Linux – unshare –map-root-user switch to original uid/username after setup

linuxnamespacerootunshareusers

I'm using unshare to create per process mounts, which is working perfectly fine by

unshare -m --map-root-user

However, after having created my bind-mounts by

mount --bind src dst

I want to change the UID to my original user, so that whoami (and others) echoes my username like echo $USER does.

I have already tried the answer of
Simulate chroot with unshare

However, doing su – user1 after chroot /, I get

su: Authentication failure
(Ignored)
setgid: Invalid argument

I have tested this on Ubuntu 18.04 Beta, Debian stretch, openSUSE-Leap-42.3.
It's all the same. I guess something has changed in the kernel since this answer was working.

What is a working and correct way to do that (of course without beeing real root)?

Best Answer

The unshare(1) command can't do it:

-r, --map-root-user
[...] As a mere convenience feature, it does not support more sophisticated use cases, such as mapping multiple ranges of UIDs and GIDs.

Supplementary groups if any (video, ...) will be lost anyway (or mapped to nogroup).

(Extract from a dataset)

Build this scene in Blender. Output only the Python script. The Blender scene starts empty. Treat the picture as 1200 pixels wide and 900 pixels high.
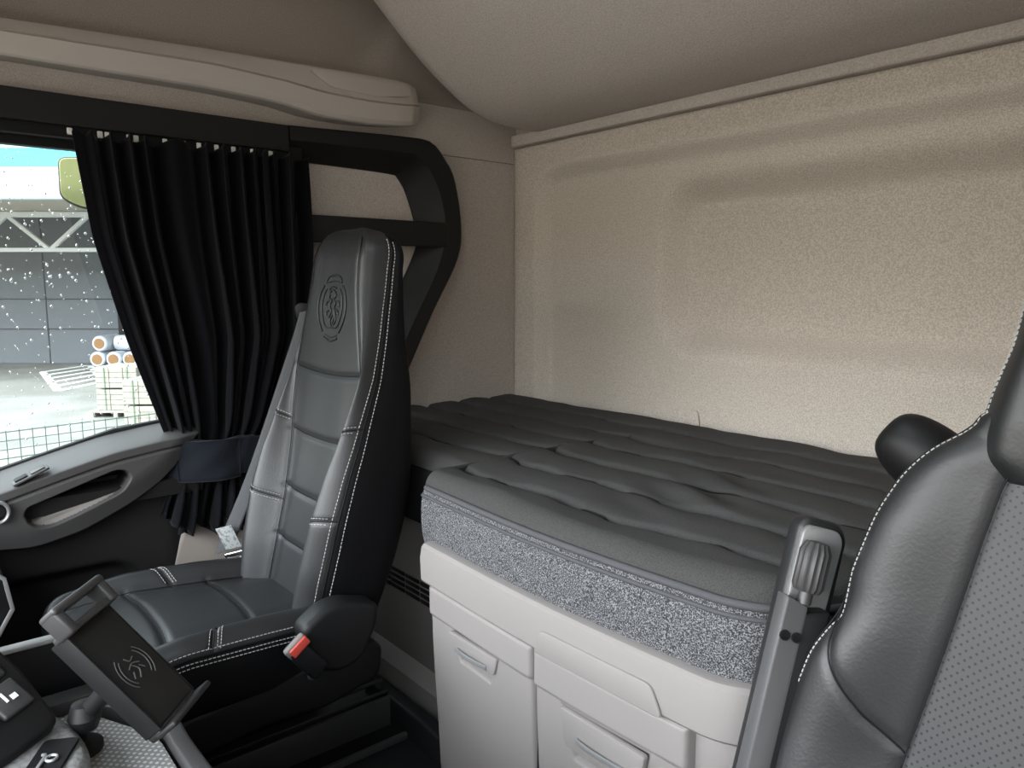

By changing again into a 2nd new user namespace, it's possible to revert back the mapping. This requires a custom program, since unshare(1) won't do it. Here's a very minimalistic C program as proof of concept (one user only: uid/gid 1000/1000, zero failure check). Let's call it revertuid.c:

#define _GNU_SOURCE
#include <sched.h>

#include <sys/types.h>
#include <sys/stat.h>
#include <fcntl.h>

#include <unistd.h>

int main(int argc, char *argv[]) {
    int fd;

    unshare(CLONE_NEWUSER);
    fd=open("/proc/self/setgroups",O_WRONLY);
    write(fd,"deny",4);
    close(fd);
    fd=open("/proc/self/uid_map",O_WRONLY);
    write(fd,"1000 0 1",8);
    close(fd);
    fd=open("/proc/self/gid_map",O_WRONLY);
    write(fd,"1000 0 1",8);
    close(fd);
    execvp(argv[1],argv+1);
}

It's just doing the reverse mapping of the mapping done by unshare -r -m, which was unavoidable, to be able to be root and use mount, as seen with:

$ strace unshare -r -m /bin/sleep 1 2>&1 |sed -n '/^unshare/,/^execve/p'
unshare(CLONE_NEWNS|CLONE_NEWUSER)      = 0
open("/proc/self/setgroups", O_WRONLY)  = 3
write(3, "deny", 4)                     = 4
close(3)                                = 0
open("/proc/self/uid_map", O_WRONLY)    = 3
write(3, "0 1000 1", 8)                 = 8
close(3)                                = 0
open("/proc/self/gid_map", O_WRONLY)    = 3
write(3, "0 1000 1", 8)                 = 8
close(3)                                = 0
execve("/bin/sleep", ["/bin/sleep", "1"], [/* 18 vars */]) = 0

So that gives:

user@stretch-amd64:~$ gcc -o revertuid revertuid.c
user@stretch-amd64:~$ mkdir -p /tmp/src /tmp/dst
user@stretch-amd64:~$ touch /tmp/src/file
user@stretch-amd64:~$ ls /tmp/dst
user@stretch-amd64:~$ id
uid=1000(user) gid=1000(user) groups=1000(user)
user@stretch-amd64:~$ unshare -r -m
root@stretch-amd64:~# mount --bind /tmp/src /tmp/dst
root@stretch-amd64:~# ls /tmp/dst
file
root@stretch-amd64:~# exec ./revertuid bash
user@stretch-amd64:~$ ls /tmp/dst
file
user@stretch-amd64:~$ id
uid=1000(user) gid=1000(user) groups=1000(user)

Or shorter:

user@stretch-amd64:~$ unshare -r -m sh -c 'mount --bind /tmp/src /tmp/dst; exec ./revertuid bash'
user@stretch-amd64:~$ ls /tmp/dst
file

The behaviour probably changed after kernel 3.19 as seen in user_namespaces(7):

The /proc/[pid]/setgroups file was added in Linux 3.19, but was backported to many earlier stable kernel series, because it addresses a security issue. The issue concerned files with permissions such as "rwx---rwx".